┌──

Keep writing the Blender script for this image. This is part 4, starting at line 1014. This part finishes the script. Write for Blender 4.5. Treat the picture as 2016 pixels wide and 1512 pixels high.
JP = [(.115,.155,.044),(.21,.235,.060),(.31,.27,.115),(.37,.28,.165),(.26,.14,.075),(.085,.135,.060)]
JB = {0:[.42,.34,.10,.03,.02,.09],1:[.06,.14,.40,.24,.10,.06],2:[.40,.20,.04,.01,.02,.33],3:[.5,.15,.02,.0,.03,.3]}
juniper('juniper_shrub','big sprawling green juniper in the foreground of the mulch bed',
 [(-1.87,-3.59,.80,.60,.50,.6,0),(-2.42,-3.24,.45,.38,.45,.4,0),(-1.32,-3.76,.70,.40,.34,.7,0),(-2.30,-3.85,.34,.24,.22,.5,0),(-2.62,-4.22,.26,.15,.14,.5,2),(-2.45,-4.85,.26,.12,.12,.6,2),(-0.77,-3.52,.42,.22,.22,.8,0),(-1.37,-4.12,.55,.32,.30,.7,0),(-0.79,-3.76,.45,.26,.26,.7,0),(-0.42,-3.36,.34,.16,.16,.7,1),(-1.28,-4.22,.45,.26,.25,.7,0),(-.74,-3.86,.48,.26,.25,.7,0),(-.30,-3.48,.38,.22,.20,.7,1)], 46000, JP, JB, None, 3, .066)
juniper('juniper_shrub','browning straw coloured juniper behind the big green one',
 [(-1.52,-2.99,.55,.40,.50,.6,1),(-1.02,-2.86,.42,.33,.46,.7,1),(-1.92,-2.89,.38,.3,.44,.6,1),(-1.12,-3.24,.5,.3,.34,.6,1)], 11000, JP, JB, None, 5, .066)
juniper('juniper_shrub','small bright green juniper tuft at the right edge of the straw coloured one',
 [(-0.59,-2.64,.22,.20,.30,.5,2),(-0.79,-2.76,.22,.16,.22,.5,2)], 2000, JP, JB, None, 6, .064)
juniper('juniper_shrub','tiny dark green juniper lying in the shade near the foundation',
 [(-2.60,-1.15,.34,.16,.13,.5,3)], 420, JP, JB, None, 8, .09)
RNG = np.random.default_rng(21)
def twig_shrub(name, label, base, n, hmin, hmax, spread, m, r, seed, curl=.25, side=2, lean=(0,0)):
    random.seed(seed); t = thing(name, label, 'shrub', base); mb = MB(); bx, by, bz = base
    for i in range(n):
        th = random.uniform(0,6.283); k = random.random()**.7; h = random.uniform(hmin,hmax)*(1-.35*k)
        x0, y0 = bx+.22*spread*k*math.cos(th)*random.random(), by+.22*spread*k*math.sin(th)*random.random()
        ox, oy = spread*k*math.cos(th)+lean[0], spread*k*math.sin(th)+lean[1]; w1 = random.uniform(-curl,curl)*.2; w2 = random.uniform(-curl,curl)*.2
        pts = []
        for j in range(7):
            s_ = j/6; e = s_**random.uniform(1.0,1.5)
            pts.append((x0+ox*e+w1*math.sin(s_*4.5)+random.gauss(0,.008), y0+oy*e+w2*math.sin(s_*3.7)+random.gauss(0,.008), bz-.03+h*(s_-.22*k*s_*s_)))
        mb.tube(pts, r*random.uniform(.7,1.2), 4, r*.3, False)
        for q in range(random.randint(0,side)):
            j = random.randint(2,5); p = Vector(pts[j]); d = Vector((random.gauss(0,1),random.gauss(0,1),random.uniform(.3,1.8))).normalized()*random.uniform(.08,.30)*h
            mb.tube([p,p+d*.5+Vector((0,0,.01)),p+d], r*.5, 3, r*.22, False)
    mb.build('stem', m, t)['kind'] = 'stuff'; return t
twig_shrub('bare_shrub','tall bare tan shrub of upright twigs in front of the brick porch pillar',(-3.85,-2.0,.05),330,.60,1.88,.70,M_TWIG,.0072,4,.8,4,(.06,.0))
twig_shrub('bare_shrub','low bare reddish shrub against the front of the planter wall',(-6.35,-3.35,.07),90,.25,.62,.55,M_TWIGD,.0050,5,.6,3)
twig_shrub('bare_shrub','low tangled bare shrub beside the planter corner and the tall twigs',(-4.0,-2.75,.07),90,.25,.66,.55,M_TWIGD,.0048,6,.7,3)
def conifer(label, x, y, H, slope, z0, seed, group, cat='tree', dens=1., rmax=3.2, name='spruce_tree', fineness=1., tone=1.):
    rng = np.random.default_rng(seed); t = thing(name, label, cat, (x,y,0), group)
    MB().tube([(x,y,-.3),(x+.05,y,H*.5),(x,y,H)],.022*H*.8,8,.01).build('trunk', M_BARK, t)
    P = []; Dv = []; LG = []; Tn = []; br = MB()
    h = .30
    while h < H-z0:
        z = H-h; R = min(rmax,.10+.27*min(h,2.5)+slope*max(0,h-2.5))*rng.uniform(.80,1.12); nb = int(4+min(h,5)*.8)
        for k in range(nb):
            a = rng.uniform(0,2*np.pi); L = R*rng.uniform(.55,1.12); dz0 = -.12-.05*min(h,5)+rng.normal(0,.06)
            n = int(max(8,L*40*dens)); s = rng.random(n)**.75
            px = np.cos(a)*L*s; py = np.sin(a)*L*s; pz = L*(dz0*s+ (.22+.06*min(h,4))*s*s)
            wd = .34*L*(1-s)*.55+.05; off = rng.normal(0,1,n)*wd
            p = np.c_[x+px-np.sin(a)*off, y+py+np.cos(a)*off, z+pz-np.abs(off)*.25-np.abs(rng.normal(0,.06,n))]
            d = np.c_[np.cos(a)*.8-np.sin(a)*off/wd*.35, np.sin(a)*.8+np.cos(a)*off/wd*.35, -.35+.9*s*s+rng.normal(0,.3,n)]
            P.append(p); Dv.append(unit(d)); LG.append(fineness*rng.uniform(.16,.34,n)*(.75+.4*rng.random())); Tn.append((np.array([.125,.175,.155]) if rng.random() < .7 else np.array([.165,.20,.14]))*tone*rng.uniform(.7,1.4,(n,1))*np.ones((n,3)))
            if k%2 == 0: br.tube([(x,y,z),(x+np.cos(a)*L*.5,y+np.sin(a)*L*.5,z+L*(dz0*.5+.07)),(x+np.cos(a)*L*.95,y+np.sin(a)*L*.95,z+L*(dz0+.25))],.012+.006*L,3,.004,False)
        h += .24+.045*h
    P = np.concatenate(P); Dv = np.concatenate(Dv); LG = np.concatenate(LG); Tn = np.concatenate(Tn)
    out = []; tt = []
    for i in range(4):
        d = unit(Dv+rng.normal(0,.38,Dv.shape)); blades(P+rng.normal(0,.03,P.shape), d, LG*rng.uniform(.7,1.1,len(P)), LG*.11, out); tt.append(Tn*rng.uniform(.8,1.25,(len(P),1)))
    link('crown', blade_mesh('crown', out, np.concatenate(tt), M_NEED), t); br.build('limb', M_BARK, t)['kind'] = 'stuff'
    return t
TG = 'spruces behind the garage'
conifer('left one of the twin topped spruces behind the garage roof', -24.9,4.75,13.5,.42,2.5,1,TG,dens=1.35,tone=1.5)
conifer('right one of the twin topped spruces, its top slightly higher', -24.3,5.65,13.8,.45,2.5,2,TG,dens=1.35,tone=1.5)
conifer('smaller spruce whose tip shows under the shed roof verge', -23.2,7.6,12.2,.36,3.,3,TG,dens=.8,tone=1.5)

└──

== WORK TO BE COMPLETED ==
Make an exact copy of every line in the data.

== OUTPUT OF THE TASK ==
Keep writing the Blender script for this image. This is part 4, starting at line 1014. This part finishes the script. Write for Blender 4.5. Treat the picture as 2016 pixels wide and 1512 pixels high.
JP = [(.115,.155,.044),(.21,.235,.060),(.31,.27,.115),(.37,.28,.165),(.26,.14,.075),(.085,.135,.060)]
JB = {0:[.42,.34,.10,.03,.02,.09],1:[.06,.14,.40,.24,.10,.06],2:[.40,.20,.04,.01,.02,.33],3:[.5,.15,.02,.0,.03,.3]}
juniper('juniper_shrub','big sprawling green juniper in the foreground of the mulch bed',
 [(-1.87,-3.59,.80,.60,.50,.6,0),(-2.42,-3.24,.45,.38,.45,.4,0),(-1.32,-3.76,.70,.40,.34,.7,0),(-2.30,-3.85,.34,.24,.22,.5,0),(-2.62,-4.22,.26,.15,.14,.5,2),(-2.45,-4.85,.26,.12,.12,.6,2),(-0.77,-3.52,.42,.22,.22,.8,0),(-1.37,-4.12,.55,.32,.30,.7,0),(-0.79,-3.76,.45,.26,.26,.7,0),(-0.42,-3.36,.34,.16,.16,.7,1),(-1.28,-4.22,.45,.26,.25,.7,0),(-.74,-3.86,.48,.26,.25,.7,0),(-.30,-3.48,.38,.22,.20,.7,1)], 46000, JP, JB, None, 3, .066)
juniper('juniper_shrub','browning straw coloured juniper behind the big green one',
 [(-1.52,-2.99,.55,.40,.50,.6,1),(-1.02,-2.86,.42,.33,.46,.7,1),(-1.92,-2.89,.38,.3,.44,.6,1),(-1.12,-3.24,.5,.3,.34,.6,1)], 11000, JP, JB, None, 5, .066)
juniper('juniper_shrub','small bright green juniper tuft at the right edge of the straw coloured one',
 [(-0.59,-2.64,.22,.20,.30,.5,2),(-0.79,-2.76,.22,.16,.22,.5,2)], 2000, JP, JB, None, 6, .064)
juniper('juniper_shrub','tiny dark green juniper lying in the shade near the foundation',
 [(-2.60,-1.15,.34,.16,.13,.5,3)], 420, JP, JB, None, 8, .09)
RNG = np.random.default_rng(21)
def twig_shrub(name, label, base, n, hmin, hmax, spread, m, r, seed, curl=.25, side=2, lean=(0,0)):
    random.seed(seed); t = thing(name, label, 'shrub', base); mb = MB(); bx, by, bz = base
    for i in range(n):
        th = random.uniform(0,6.283); k = random.random()**.7; h = random.uniform(hmin,hmax)*(1-.35*k)
        x0, y0 = bx+.22*spread*k*math.cos(th)*random.random(), by+.22*spread*k*math.sin(th)*random.random()
        ox, oy = spread*k*math.cos(th)+lean[0], spread*k*math.sin(th)+lean[1]; w1 = random.uniform(-curl,curl)*.2; w2 = random.uniform(-curl,curl)*.2
        pts = []
        for j in range(7):
            s_ = j/6; e = s_**random.uniform(1.0,1.5)
            pts.append((x0+ox*e+w1*math.sin(s_*4.5)+random.gauss(0,.008), y0+oy*e+w2*math.sin(s_*3.7)+random.gauss(0,.008), bz-.03+h*(s_-.22*k*s_*s_)))
        mb.tube(pts, r*random.uniform(.7,1.2), 4, r*.3, False)
        for q in range(random.randint(0,side)):
            j = random.randint(2,5); p = Vector(pts[j]); d = Vector((random.gauss(0,1),random.gauss(0,1),random.uniform(.3,1.8))).normalized()*random.uniform(.08,.30)*h
            mb.tube([p,p+d*.5+Vector((0,0,.01)),p+d], r*.5, 3, r*.22, False)
    mb.build('stem', m, t)['kind'] = 'stuff'; return t
twig_shrub('bare_shrub','tall bare tan shrub of upright twigs in front of the brick porch pillar',(-3.85,-2.0,.05),330,.60,1.88,.70,M_TWIG,.0072,4,.8,4,(.06,.0))
twig_shrub('bare_shrub','low bare reddish shrub against the front of the planter wall',(-6.35,-3.35,.07),90,.25,.62,.55,M_TWIGD,.0050,5,.6,3)
twig_shrub('bare_shrub','low tangled bare shrub beside the planter corner and the tall twigs',(-4.0,-2.75,.07),90,.25,.66,.55,M_TWIGD,.0048,6,.7,3)
def conifer(label, x, y, H, slope, z0, seed, group, cat='tree', dens=1., rmax=3.2, name='spruce_tree', fineness=1., tone=1.):
    rng = np.random.default_rng(seed); t = thing(name, label, cat, (x,y,0), group)
    MB().tube([(x,y,-.3),(x+.05,y,H*.5),(x,y,H)],.022*H*.8,8,.01).build('trunk', M_BARK, t)
    P = []; Dv = []; LG = []; Tn = []; br = MB()
    h = .30
    while h < H-z0:
        z = H-h; R = min(rmax,.10+.27*min(h,2.5)+slope*max(0,h-2.5))*rng.uniform(.80,1.12); nb = int(4+min(h,5)*.8)
        for k in range(nb):
            a = rng.uniform(0,2*np.pi); L = R*rng.uniform(.55,1.12); dz0 = -.12-.05*min(h,5)+rng.normal(0,.06)
            n = int(max(8,L*40*dens)); s = rng.random(n)**.75
            px = np.cos(a)*L*s; py = np.sin(a)*L*s; pz = L*(dz0*s+ (.22+.06*min(h,4))*s*s)
            wd = .34*L*(1-s)*.55+.05; off = rng.normal(0,1,n)*wd
            p = np.c_[x+px-np.sin(a)*off, y+py+np.cos(a)*off, z+pz-np.abs(off)*.25-np.abs(rng.normal(0,.06,n))]
            d = np.c_[np.cos(a)*.8-np.sin(a)*off/wd*.35, np.sin(a)*.8+np.cos(a)*off/wd*.35, -.35+.9*s*s+rng.normal(0,.3,n)]
            P.append(p); Dv.append(unit(d)); LG.append(fineness*rng.uniform(.16,.34,n)*(.75+.4*rng.random())); Tn.append((np.array([.125,.175,.155]) if rng.random() < .7 else np.array([.165,.20,.14]))*tone*rng.uniform(.7,1.4,(n,1))*np.ones((n,3)))
            if k%2 == 0: br.tube([(x,y,z),(x+np.cos(a)*L*.5,y+np.sin(a)*L*.5,z+L*(dz0*.5+.07)),(x+np.cos(a)*L*.95,y+np.sin(a)*L*.95,z+L*(dz0+.25))],.012+.006*L,3,.004,False)
        h += .24+.045*h
    P = np.concatenate(P); Dv = np.concatenate(Dv); LG = np.concatenate(LG); Tn = np.concatenate(Tn)
    out = []; tt = []
    for i in range(4):
        d = unit(Dv+rng.normal(0,.38,Dv.shape)); blades(P+rng.normal(0,.03,P.shape), d, LG*rng.uniform(.7,1.1,len(P)), LG*.11, out); tt.append(Tn*rng.uniform(.8,1.25,(len(P),1)))
    link('crown', blade_mesh('crown', out, np.concatenate(tt), M_NEED), t); br.build('limb', M_BARK, t)['kind'] = 'stuff'
    return t
TG = 'spruces behind the garage'
conifer('left one of the twin topped spruces behind the garage roof', -24.9,4.75,13.5,.42,2.5,1,TG,dens=1.35,tone=1.5)
conifer('right one of the twin topped spruces, its top slightly higher', -24.3,5.65,13.8,.45,2.5,2,TG,dens=1.35,tone=1.5)
conifer('smaller spruce whose tip shows under the shed roof verge', -23.2,7.6,12.2,.36,3.,3,TG,dens=.8,tone=1.5)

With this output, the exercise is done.